Uitspraak
RECHTBANK ROTTERDAM
1.De procedure
- de dagvaarding van 22 januari 2024, met bijlagen;
- het antwoord;
- de nadere productie van [eiser] van 24 juni 2024.
Rechtbank Rotterdam
In deze zaak heeft de kantonrechter van de Rechtbank Rotterdam op 9 augustus 2024 uitspraak gedaan in een geschil tussen [eiser] en [gedaagde] over een huurachterstand. De huurovereenkomst tussen de partijen is per 1 juni 2024 beëindigd en de woning is ontruimd. De eiser, vertegenwoordigd door mr. drs. C. Sneevliet, vorderde betaling van een huurachterstand van € 12.900,-, die was opgebouwd tot en met mei 2024. De gedaagde, die niet op de zitting verscheen, werd veroordeeld om dit bedrag te betalen, inclusief rente en incassokosten. De kantonrechter heeft vastgesteld dat de gedaagde niet heeft betwist dat de huurachterstand is opgelopen tot het gevorderde bedrag.
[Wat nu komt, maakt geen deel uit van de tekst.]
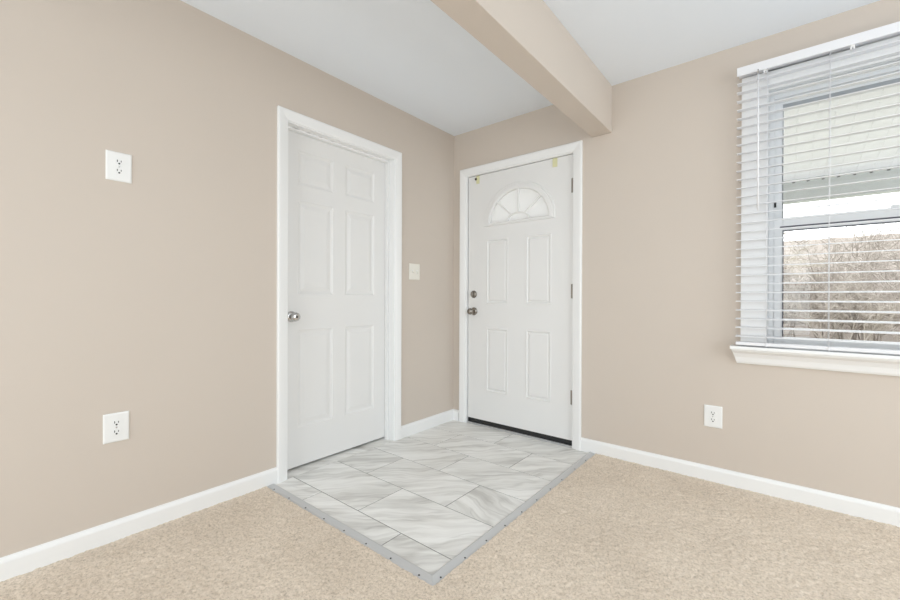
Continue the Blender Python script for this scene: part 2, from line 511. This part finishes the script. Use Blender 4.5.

De vordering tot ontbinding van de huurovereenkomst en ontruiming van de woning werd afgewezen, omdat de huurovereenkomst al was beëindigd en de woning ontruimd was, waardoor de eiser geen belang meer had bij deze vorderingen. Daarnaast zijn de incassokosten van € 671,55 toegewezen, evenals de wettelijke handelsrente over het verschuldigde bedrag. De gedaagde werd ook veroordeeld in de proceskosten, die zijn begroot op € 1.330,97. Het vonnis is uitvoerbaar bij voorraad verklaard, wat betekent dat de eiser het vonnis onmiddellijk kan uitvoeren, ook als de gedaagde in hoger beroep gaat.